Renata Sanches: Os pais devem dar espaço para a criança brincar – e observar a brincadeira. Eles devem ter alguma noção de quais são as questões e conflitos da criança. Para poder oferecer um desenvolvimento saudável para o filho, o principal é estar aberto para os sinais que ele dá: sonhos, olhares...

iG: Entre as “histórias prontas”, como as dos contos de fada, há algum preferido pelas crianças? Meninos e meninas preferem contos diferentes? Quais?
Renata Sanches: Cada conto de fada tem uma temática central. As crianças vão gostar de uma determinada história dependendo do que estiverem vivendo. João e Maria, por exemplo, trata de abandono. Crianças que se sentem ameaçadas de abandono ou crianças que estão em abrigos vão adorar a história. A criança vai pedir para você repetir quando gostar. Não se acanhe: a cada vez que você contar, de alguma forma, a criança estará elaborando sentimentos difíceis. E ela vai pedir para repetir até quando a história fizer sentido para ela.
Hoje em dia é difícil generalizar sobre a questão do gênero, mas, por exemplo, as histórias da Branca de Neve e da Cinderela lidam com lugares femininos. Quando o herói é mais forte e tem luta, as histórias são mais masculinas.

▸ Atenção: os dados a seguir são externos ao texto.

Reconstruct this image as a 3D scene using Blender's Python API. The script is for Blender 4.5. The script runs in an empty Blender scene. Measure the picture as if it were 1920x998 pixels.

Mas isso não significa que os meninos não gostem de Cinderela, afinal, todos temos lados femininos e masculinos que devem ser desenvolvidos. Ambos são úteis e bons.
iG: E qual a importância da criança contar suas próprias histórias?
Renata Sanches: Para a criança, ser o narrador da história é como brincar. É uma forma de expressão, de dar um significado e um formato para questões que são delas. Isso é saudável porque mostra que as angústias delas podem ser ouvidas, podem ter nomes e, portanto, que ela não está só.